When we peruse the road atlas and read advice about where to find food and restrooms and overnight accommodations, we look up at each other nervously and ask, “What do you think?” Our car is old, our dog is old, and we are old. The decision to stay or go – that is, when to go – seems overwhelming.

Setting that troublesome question aside, our life here is peaceful. Yes, the days have heated up, but it is the famous “dry heat” we’ve heard about forever, and in the shade, with a gentle mountain breeze stirring the air, the hottest days are quite tolerable. At night, the high desert cools down quickly, and we welcome the onset of cool darkness.

Never birders before, we have taken to putting out water and feeders and watching the passing parade at all hours of the day. On a regular basis we see finches and sparrows, cardinal and pyrrhuloxia, hummingbirds and ladderback woodpecker, the curved-bill thrasher, canyon towhee, and cactus wren are birds. It’s big excitement when Mr. and Mrs. Quail come to visit or when Pete the Roadrunner hurries through the yard, as if late for some important engagement.

My husband paints. I write. We both read. Now and then we must screw up our courage, don our masks, and make a run to the grocery store, hardware store, or (yikes!) laundromat. Otherwise, every day is pretty much the same, one “month of Sundays” now having segued into another.

Back home in Michigan, it is the time of wildflowers in the woods, the lovely spring ephemerals. We are missing the gone-wild daffodils planted long ago by someone who lived in our old house way back when. Soon the grass will be ready to mow, and front porch season will be underway. I think of that porch with longing.

At the same time, we are enjoying more desert greenery than we have ever been here to see before, and a short evening drive only a few miles down the road gives us the opportunity to watch colors in the sky – the sky stretching above the grasslands, pressing against the mountains — change gradually, imperceptibly, seamlessly from blue through all the warm colors of sunset and beyond, to star-pierced black of night. Next morning, we are wakened by a neighbor’s rooster and the lowing of cattle as close as our windows. Yes, there is a cow with a couple of little calves, right by our gate! I cannot express what joy and contentment the cattle bring, especially now, amidst the current social background of anxiety and existential dread.

If we left the ghost town today and were home by the end of the week, we would face a 14-day quarantine, but I doubt I would feel comfortable opening my bookstore to the public after those 14 days – or that many of the public will be strolling up and down the streets of our little northern village and in and out of shops. I miss my bookstore and am anxious for its future. I don’t see myself going in the direction of online sale.
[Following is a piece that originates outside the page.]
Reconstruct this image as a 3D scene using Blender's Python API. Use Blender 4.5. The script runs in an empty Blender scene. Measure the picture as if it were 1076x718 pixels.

It isn’t me. Then what? Right now, I have no idea.

Here and now, anyway, far from home and bookshop, I can still read and share books with readers of my blog. Because connecting readers to books and authors has always been the core of my mission as a bookseller, posting book reviews is my mission at present. It’s something I can do that feels worth doing.

And so, day after day, we postpone our travel decision. The default is doing nothing, staying put. Deciding not to decide brings relief, temporary though that relief must be.